Эта победа ополченцев не позволила неприятелю переломить ход битвы ударом в тыл.
Будило, помня страшное поражение своих солдат, пишет какие-то несуразные вещи. Он пытается оправдать неудачу, постигшую кремлевские роты на вылазках, тем, что от голода бойцы утратили силы: «Осажденные, желая разделить русское войско, сделали тоже вылазку против Алексеевской башни и против Чертольских ворот, но русские, имея большое число стрельцов, хорошо укрепили эти места, и отразили осажденных с не малою потерею для этих бедных. Русские, наевшись хлеба, были сильнее наших, которые шатались от дуновения ветра. Только шляхетное благородство могло побудить их решиться на эту вылазку, чтобы показать своему вождю гетману и своему государю королю, что для блага отечества они всегда готовы умереть. В то время несчастные осажденные понесли такой урон, как никогда.
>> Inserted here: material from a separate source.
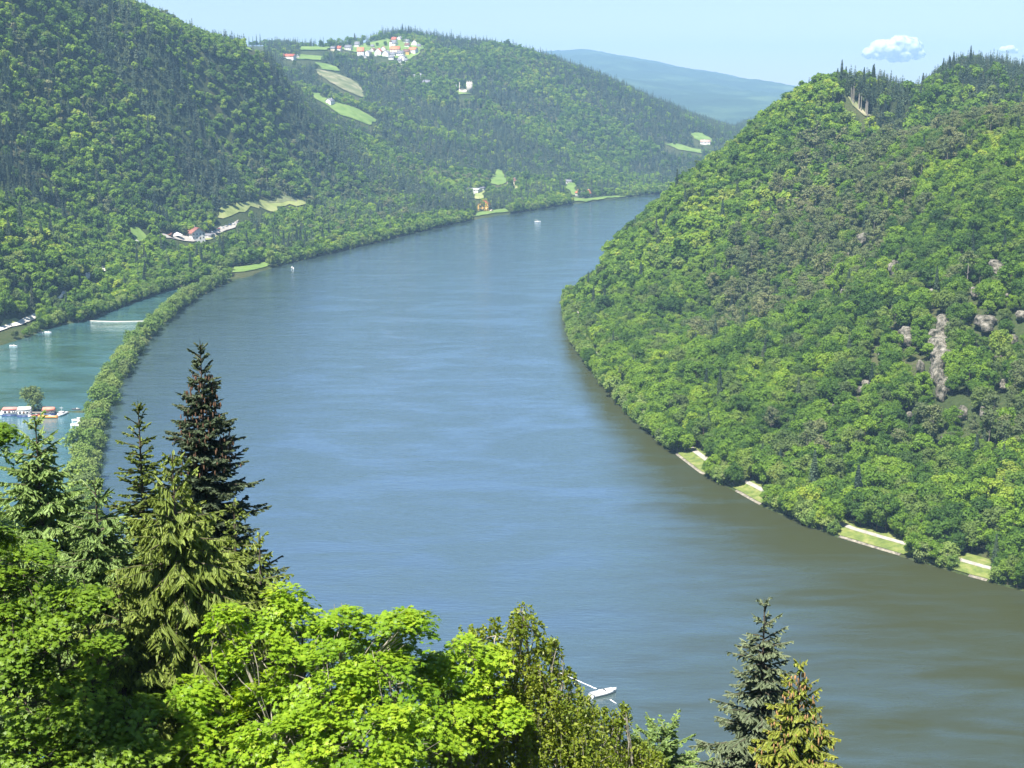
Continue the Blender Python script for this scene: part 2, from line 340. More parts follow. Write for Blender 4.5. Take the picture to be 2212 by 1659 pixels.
def meadow_mat(name, c1, c2, c3):
    m, nt, o = mat(name); p = N(nt, 'ShaderNodeBsdfPrincipled'); p.inputs['Roughness'].default_value = 0.9; p.inputs['Specular IOR Level'].default_value = 0.15
    g = N(nt, 'ShaderNodeNewGeometry'); a = N(nt, 'ShaderNodeTexNoise'); a.inputs['Scale'].default_value = 0.045; a.inputs['Detail'].default_value = 9
    a.inputs['Roughness'].default_value = 0.65
    nt.links.new(g.outputs['Position'], a.inputs[0]); nt.links.new(ramp(nt, [(0.35, c1), (0.52, c2), (0.68, c3)], a.outputs[0]), p.inputs[0])
    nt.links.new(p.outputs[0], o.inputs[0]); return m
M_MEADOW = meadow_mat('meadow_grass', (0.1, 0.17, 0.04), (0.15, 0.23, 0.055), (0.21, 0.27, 0.08))
M_VERGE = meadow_mat('verge_grass', (0.09, 0.13, 0.035), (0.16, 0.2, 0.05), (0.26, 0.25, 0.1)); M_VERGE.node_tree.nodes['Noise Texture'].inputs['Scale'].default_value = 0.3
M_HAY = meadow_mat('dry_meadow', (0.16, 0.2, 0.06), (0.25, 0.29, 0.1), (0.36, 0.34, 0.16))
M_SCREE = meadow_mat('bare_soil', (0.1, 0.13, 0.055), (0.19, 0.2, 0.1), (0.36, 0.32, 0.22))
M_GRAVEL = simple('gravel', (0.4, 0.37, 0.32), 0.9, 0.2, 0.8, 0.3)
M_STONE = simple('bank_stone', (0.26, 0.235, 0.18), 0.9, 0.4, 0.9, 0.6)
M_TARMAC = simple('road_surface', (0.72, 0.68, 0.6), 0.9, 0.1, 0.3)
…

Когда они ели хлеб, русские никогда не были для них так страшны и сильны; всегда они на вылазках поражали русских, вгоняли в таборы и, устрояя засады, хватали русских из таборов, как грибы; но когда не стало хлеба и голод усиливался, в то время не только ноги, но и руки отказывались служить; тогда русским легко было бить [поляка], совсем обессилевшего, не могущего ходить, бессильного даже уходить» [161] . Ну да, сытый поляк, очевидно, превращался в терминатора!
161
Будило И. Дневник событий, относящихся к Смутному времени // Русская историческая библиотека. Т. 1. СПб., 1872. С. 319–320.